Ce lo spiega Simone Natale nel libro Macchine ingannevoli.
Nel 1853 lo scienziato britannico Michael Faraday decide di investigare il fenomeno dello spiritismo.
Secondo la sua analisi, i fenomeni osservati durante le sedute spiritiche sono prodotti dagli stessi partecipanti, che provocano, consciamente o inconsciamente, i movimenti del tavolo spiritico. Egli quindi conclude, che l’origine dello spiritismo non va ricercata tanto negli spiriti quanto nei partecipanti alla seduta – noi umani.
Simone Natale nel suo Macchine Ingannevoli ci invita a spostare l’angolo da cui guardiamo il problema.
Il dibattito pubblico si concentra infatti su scenari futuribili come la creazione di macchine capaci di pensare e provare sentimenti in grado di dominarci, ma il problema su cui è più urgente interrogarsi non è la possibile comparsa di macchine senzienti, quanto la perdita progressiva della nostra facoltà di distinguere gli umani dalle macchine.
Natale ci illustra e ci racconta la storia dell'IA facendo una traiettoria storica dal test di Turing a Siri, Alexa e l'Assistente di Google insegnandoci quanto in ogni media la centralità della banal deception (“inganno banale”) sia fondamentale per comprenderli.
Tutti i media moderni, almeno a partire dal diciannovesimo secolo e dall’emergere della fisiologia, utilizzano forme ‘banalizzate’ di inganno (deception) per raggiungere determinati effetti estetici e pratici.
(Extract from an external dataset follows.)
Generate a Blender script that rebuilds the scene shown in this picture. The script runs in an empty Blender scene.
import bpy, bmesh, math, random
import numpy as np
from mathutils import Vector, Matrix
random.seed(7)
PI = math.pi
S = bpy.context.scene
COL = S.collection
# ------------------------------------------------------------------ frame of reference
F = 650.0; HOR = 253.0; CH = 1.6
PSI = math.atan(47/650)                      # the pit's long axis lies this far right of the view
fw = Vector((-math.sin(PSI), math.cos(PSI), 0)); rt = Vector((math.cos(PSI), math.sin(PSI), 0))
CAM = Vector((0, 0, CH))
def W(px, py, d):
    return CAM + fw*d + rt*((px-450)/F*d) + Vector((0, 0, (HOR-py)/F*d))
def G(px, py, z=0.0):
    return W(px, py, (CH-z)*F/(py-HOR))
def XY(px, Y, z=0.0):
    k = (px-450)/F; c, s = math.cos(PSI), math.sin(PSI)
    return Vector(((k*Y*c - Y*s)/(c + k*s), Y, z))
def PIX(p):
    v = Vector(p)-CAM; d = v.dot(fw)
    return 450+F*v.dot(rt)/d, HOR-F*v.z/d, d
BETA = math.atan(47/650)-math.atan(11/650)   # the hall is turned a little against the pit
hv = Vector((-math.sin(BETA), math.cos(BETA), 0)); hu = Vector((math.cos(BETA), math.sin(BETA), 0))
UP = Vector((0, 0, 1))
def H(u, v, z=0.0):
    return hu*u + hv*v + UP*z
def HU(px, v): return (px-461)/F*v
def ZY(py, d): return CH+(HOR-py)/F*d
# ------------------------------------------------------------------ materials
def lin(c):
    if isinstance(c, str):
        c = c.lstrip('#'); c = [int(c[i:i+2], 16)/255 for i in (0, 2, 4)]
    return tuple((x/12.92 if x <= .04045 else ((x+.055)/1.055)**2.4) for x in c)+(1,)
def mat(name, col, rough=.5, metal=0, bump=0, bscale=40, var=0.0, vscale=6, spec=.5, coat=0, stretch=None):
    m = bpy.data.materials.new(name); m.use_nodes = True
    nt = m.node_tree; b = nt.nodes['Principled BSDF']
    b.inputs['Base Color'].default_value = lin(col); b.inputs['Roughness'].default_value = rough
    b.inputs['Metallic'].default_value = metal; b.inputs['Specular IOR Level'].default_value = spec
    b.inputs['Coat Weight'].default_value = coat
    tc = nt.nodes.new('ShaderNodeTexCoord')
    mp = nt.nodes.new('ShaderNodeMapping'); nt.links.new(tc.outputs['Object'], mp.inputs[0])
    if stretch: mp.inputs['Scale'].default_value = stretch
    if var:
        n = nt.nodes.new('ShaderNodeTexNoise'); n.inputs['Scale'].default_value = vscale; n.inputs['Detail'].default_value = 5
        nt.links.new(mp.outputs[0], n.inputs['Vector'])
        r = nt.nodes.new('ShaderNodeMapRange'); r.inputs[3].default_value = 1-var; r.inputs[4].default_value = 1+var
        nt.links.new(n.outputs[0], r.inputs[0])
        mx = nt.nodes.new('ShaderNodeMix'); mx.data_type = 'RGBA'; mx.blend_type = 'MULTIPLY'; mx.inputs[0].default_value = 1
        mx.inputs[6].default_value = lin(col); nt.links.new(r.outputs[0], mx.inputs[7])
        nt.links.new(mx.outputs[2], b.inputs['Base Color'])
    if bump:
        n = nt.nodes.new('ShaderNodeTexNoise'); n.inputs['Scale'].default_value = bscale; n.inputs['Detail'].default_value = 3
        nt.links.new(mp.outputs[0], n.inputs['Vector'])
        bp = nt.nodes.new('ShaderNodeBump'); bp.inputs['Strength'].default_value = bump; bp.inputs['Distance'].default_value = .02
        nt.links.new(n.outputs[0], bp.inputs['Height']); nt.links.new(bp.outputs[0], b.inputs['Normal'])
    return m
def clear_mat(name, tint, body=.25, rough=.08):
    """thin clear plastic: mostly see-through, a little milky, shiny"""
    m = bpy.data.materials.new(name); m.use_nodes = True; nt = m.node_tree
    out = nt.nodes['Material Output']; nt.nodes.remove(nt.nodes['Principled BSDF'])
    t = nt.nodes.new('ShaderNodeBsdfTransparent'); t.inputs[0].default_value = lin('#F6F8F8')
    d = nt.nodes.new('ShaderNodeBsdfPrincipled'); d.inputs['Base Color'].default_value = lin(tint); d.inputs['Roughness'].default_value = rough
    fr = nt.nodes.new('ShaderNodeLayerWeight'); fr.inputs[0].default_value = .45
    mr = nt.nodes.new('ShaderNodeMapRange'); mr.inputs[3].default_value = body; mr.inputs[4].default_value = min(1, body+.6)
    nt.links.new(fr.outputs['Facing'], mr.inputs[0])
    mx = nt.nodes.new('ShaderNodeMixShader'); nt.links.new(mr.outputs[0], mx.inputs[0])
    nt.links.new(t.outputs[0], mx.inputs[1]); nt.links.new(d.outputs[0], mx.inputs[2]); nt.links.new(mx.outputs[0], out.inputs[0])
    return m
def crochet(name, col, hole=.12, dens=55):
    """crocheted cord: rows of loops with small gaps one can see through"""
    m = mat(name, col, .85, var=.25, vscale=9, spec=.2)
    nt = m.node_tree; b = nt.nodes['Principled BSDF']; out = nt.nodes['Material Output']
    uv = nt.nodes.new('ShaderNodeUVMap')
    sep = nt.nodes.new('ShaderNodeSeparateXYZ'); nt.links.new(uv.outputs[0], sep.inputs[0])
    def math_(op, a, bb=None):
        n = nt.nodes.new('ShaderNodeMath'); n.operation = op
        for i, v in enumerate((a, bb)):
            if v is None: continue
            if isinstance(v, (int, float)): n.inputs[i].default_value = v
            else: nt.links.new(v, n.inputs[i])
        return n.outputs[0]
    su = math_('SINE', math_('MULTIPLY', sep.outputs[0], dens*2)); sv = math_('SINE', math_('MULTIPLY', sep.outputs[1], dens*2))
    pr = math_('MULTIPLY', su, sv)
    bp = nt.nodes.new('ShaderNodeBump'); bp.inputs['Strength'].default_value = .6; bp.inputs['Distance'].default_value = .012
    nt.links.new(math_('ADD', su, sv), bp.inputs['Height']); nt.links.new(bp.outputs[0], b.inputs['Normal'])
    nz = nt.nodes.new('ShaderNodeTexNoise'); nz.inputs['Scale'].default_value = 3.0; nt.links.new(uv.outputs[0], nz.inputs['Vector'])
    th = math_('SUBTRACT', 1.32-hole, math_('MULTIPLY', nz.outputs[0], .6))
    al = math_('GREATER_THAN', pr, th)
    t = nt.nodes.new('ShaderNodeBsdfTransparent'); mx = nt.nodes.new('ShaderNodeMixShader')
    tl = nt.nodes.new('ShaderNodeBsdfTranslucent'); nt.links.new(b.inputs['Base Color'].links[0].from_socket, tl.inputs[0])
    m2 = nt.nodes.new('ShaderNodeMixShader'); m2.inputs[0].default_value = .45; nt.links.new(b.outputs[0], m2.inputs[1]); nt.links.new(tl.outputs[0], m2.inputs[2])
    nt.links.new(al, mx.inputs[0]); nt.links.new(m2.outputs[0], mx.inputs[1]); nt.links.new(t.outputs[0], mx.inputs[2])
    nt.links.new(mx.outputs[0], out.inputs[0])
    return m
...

Non dobbiamo infatti pensare al concetto di inganno in senso negativo, ma come una componente funzionale e inseparabile dalla percezione.
Chi usa strumenti come Alexa e Siri mostra di comprendere le distinzioni tra umano e macchina, ma allo stesso tempo adotta comportamenti sociali per ‘dialogare’ con queste tecnologie, in cui a lungo andare, si fondono a ogni fenomeno di interazione.
La voce umana, il genere, e le altre forme di caratterizzazione, su cui molto si è lavorato, hanno l’obiettivo di creare un senso di continuità nella relazione con l’assistente vocale, aiutandoci a integrarlo nel vivere quotidiano e nell’ambiente domestico facendoci dimenticare che stiamo dialogando con una macchina.
L’inganno per l’IA è una componente strutturale, così come i circuiti, il software e i dati che la fanno funzionare, quindi il punto non è di capire se ci sia inganno, ma quale sia l’impatto potenziale in specifiche situazioni e con specifiche tecnologie di un inganno continuato.
L’autore non ci dà una soluzione, ma ci aiuta a ragionare su quanto l’abitudine alla banal deception nel quotidiano potrà influenzare le nostre percezioni su (e interazioni con) robot e computer come attori sociali e quanto questa abitudine si riverserà sul rapporto che abbiamo con le macchine nonché con i nostri simili.